Quantum quench dynamics of the sine-Gordon model in some solvable limits

TL;DR

This paper analytically studies the non-thermalizing dynamics of the sine-Gordon model after quantum quenches in solvable limits, highlighting the role of integrability and generalized Gibbs ensembles.

Contribution

It provides explicit analytic expressions for correlation functions post-quench in the sine-Gordon model's solvable limits, elucidating integrability effects on thermalization.

Findings

Correlations are described by a generalized Gibbs ensemble at long times.

The model exhibits non-thermalizing behavior due to integrability.

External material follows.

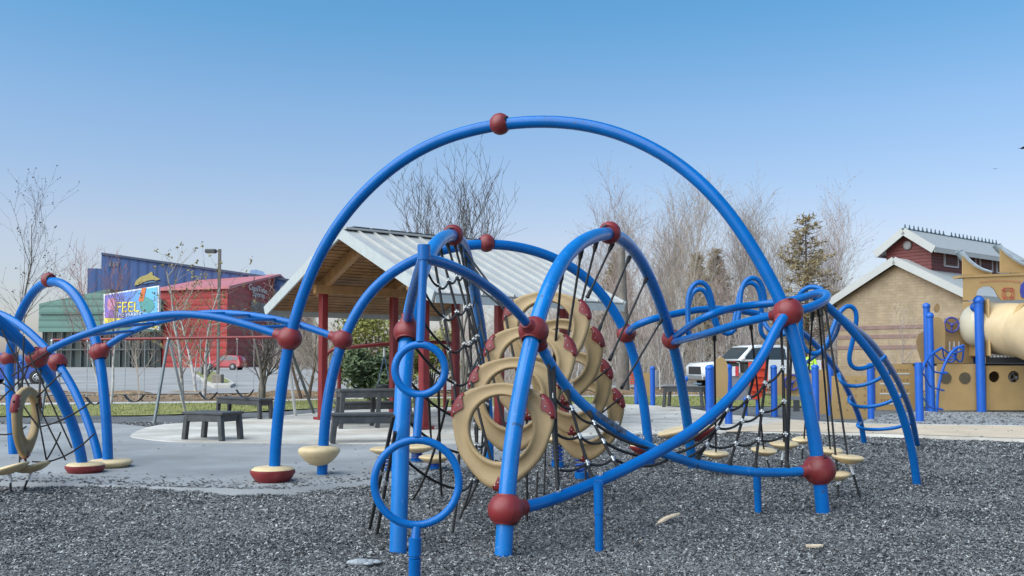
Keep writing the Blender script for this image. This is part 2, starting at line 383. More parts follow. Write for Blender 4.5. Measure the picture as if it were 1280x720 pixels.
# far grass verge at the red building
# chips and shreds
def in_poly(x, y, poly):
    px = np.array([p.x for p in poly]); py = np.array([p.y for p in poly]); ins = np.zeros(len(x), bool); n = len(px); j = n-1
    for i in range(n):
        c = ((py[i] > y) != (py[j] > y)) & (x < (px[j]-px[i])*(y-py[i])/(py[j]-py[i]+1e-12)+px[i]); ins ^= c; j = i
    return ins
def chips(name, x, y, z, size, m, flat=.5):
    n = len(x); L = size*RNG.uniform(.6, 1.5, n); W = L*RNG.uniform(.25, .6, n); H = L*RNG.uniform(.08, .3, n)
    a = RNG.uniform(0, 2*PI, n); tl = RNG.normal(0, flat, n); t2 = RNG.normal(0, flat, n)
    base = np.array([(-.5, -.5, 0), (.5, -.35, .1), (.45, .5, 0), (-.5, .4, -.1), (.0, .05, 1.0)])[None]*np.ones((n, 1, 1))
    base = base + RNG.normal(0, .12, base.shape)
    q = base*np.stack([L, W, H], -1)[:, None]
    ct, st = np.cos(tl)[:, None], np.sin(tl)[:, None]; q = np.stack([q[..., 0]*ct-q[..., 2]*st, q[..., 1], q[..., 0]*st+q[..., 2]*ct], -1)
    ct, st = np.cos(t2)[:, None], np.sin(t2)[:, None]; q = np.stack([q[..., 0], q[..., 1]*ct-q[..., 2]*st, q[..., 1]*st+q[..., 2]*ct], -1)
    ct, st = np.cos(a)[:, None], np.sin(a)[:, None]; q = np.stack([q[..., 0]*ct-q[..., 1]*st, q[..., 0]*st+q[..., 1]*ct, q[..., 2]], -1)
    q += np.stack([x, y, z], -1)[:, None]
    f = np.array([(0, 1, 4), (1, 2, 4), (2, 3, 4), (3, 0, 4)])[None] + (np.arange(n)*5)[:, None, None]
    o = np_mesh(name, q.reshape(-1, 3), f.reshape(-1, 3), m)
    if isinstance(m, (list, tuple)):
        pw = np.array([.52, .31, .14, .03][:len(m)]); mi = RNG.choice(len(m), n, p=pw/pw.sum()).astype(np.int32)
        if len(m) == 4:      # drifts of darker and paler shreds
            d = vnoise(x, y, .8, 8)*.6+vnoise(x, y, .25, 9)*.4; q = RNG.uniform(0, 1, n)
            mi = np.where((mi == 0) & (q < np.clip((.5-d)*2.2, 0, .8)), 1, mi); mi = np.where((mi == 1) & (q < np.clip((d-.5)*2.2, 0, .8)), 0, mi).astype(np.int32)
        o.data.polygons.foreach_set('material_index', np.repeat(mi, 4))
    return stuff(o)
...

Finite temperature initial states influence the post-quench dynamics.

Abstract

In connection with the the thermalization problem in isolated quantum systems, we investigate the dynamics following a quantum quench of the sine-Gordon model in the Luther-Emery and the semiclassical limits. We consider the quench from the gapped to the gapless phase as well as reversed one. By obtaining analytic expressions for the one and two-point correlation functions of the order parameter operator at zero-temperature, the manifestations of integrability in the absence of thermalization in the sine-Gordon model are studied. It is thus shown that correlations in the long time regime after the quench are well described by a generalized Gibbs ensemble. We also consider the case where the system is initially in contact with a reservoir at finite temperature. The possible relevance of our results to current and future experiments with ultracold atomic systems is also critically considered.